Restoring Peace

5 Aug
Photo via Flickr user Carolina Ponce

Photo via Flickr user Carolina Ponce

The disciples were fishing, and a man on the shore told them to throw their net to the other side of the boat.”It is the Lord,” one said to Peter. It was the third time Jesus appeared to his friends after the resurrection in John. Although Peter had not initially recognized Jesus, he jumped into the water to swim to shore. While the others stayed in the boat, Peter’s love for Jesus could not be contained.

The time between Jesus’ death and ascension is blessed, heavy with holiness and wonder. In these interactions, Jesus is teaching us a great deal about peace and reconciliation, which seems to be his focus in that middle time. “Peace. Peace be with you. My peace I give you,” he says as a greeting. It is done. In his death and resurrection, peace is possible. Now the disciples have to take that peace and make it real in the world.

In his life, death and resurrection, Jesus is a master healer. His healing brings restoration and transformation. It leaves the broken not only whole, but stronger. It is a ministry of true reconciliation. The scene that follows Peter’s endearing swim to meet Jesus is another example of the heart of Jesus’ ministry.

First, they eat. This is no small gesture. Imagine if we really took the time to sit down and share a meal with people we are working with, living among, and loving before launching into the business at hand. Then, after connecting to his friend, listening and laughing, he asks,”Peter, do you love me?”

“You know that I love you.”

“Peter, do you love me?”

“Lord, you know that I love you.”

A third time, “Peter, do you love me?”

It would have been easy for Jesus to assume Peter understood what the resurrection meant– that he was forgiven, that he was filled with Christ’s peace. Jesus creates an intimate moment between friends so that Peter will claim his freedom. Jesus asks not once, but three times. Peter is reminded of his own brokenness and thrice betrayal in the same moment he is released from it. He is free to take on the peace of Christ and spread it to the world.

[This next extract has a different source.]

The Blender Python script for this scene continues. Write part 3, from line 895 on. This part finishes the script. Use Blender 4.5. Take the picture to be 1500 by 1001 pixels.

This “Do you love me?/Lord, you know that I love you” refrain has been echoing in my head for a few days. It is Jesus intimately and tenderly taking my hand, helping me face my brokenness and claim Christ’s forgiveness and peace so that I too may engage in the ever-important work of reconciliation in our broken world. The peace of restoration– that same peace Jesus showed lepers and adulterers and his good friend Peter– is being given to us to claim and share.